President Eisgruber ’83 wrote a July 20 opinion column for The Daily Princetonian about the need for universities to “remain steadfastly devoted to both free speech and inclusivity.”

3 Responses

Hamilton Osborne Jr. ’65

4 Years Ago

For the offense of attacking a tenured professor’s freedom of speech, President Eisgruber should resign.

David Gilroy ’88

4 Years Ago

Bravo Joshua Katz, thank you eternally for your courage! And your compelling and complete clarity. The Wall Street Journal editorial got this exactly right. Shame on you President Eisgruber; we can all only hope that “cancel culture” turns on you next.

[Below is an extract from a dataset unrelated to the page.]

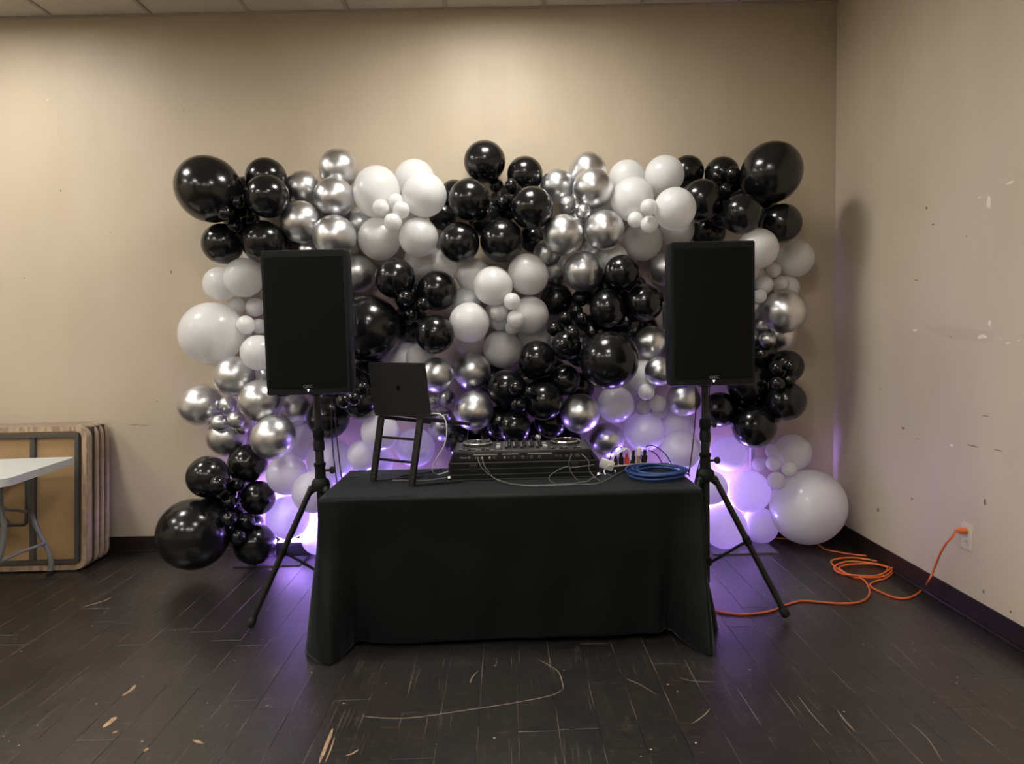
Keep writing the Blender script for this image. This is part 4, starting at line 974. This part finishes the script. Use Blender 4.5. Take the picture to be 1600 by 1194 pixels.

I have no doubt that a vast majority of Princeton alumni going back decades, if polled, would wholeheartedly support Katz’s well-articulated views.

Abhiram Karuppur ’19

4 Years Ago

As a recent alum, I have become worried about the tenor of conversations that are currently occurring on and off campus regarding Woodrow Wilson and the George Floyd killing. I have been on several email and social-media threads where current students and alums seem more concerned with using snark and personal attacks to make their opinions heard instead of critically debating ideas. I’m also concerned with the University’s stance on free expression, as it appears to run counter to principles made clear to us students a few years ago. 

In 2016, President Eisgruber defended the University’s commitment to free speech, even going so far as to declare that Princeton “would tolerate” an event held to commemorate Osama bin Laden. He further went on to say that Princeton “would not discipline somebody for making statements of that nature” and that the remedy to speech that people find offensive was “more speech rather than ... disciplinary action.” As painful as the above sounds to many, on principle President Eisgruber made it clear that free expression was a core tenet of Princeton’s mission. Unfortunately, I don’t see that same dedication to critical inquiry today, when certain faculty members and students are being pressured into silence for holding “controversial” views. If the free-speech principle applies to bin Laden, then surely fellow students, alums, and professors deserve to be held to the same standard.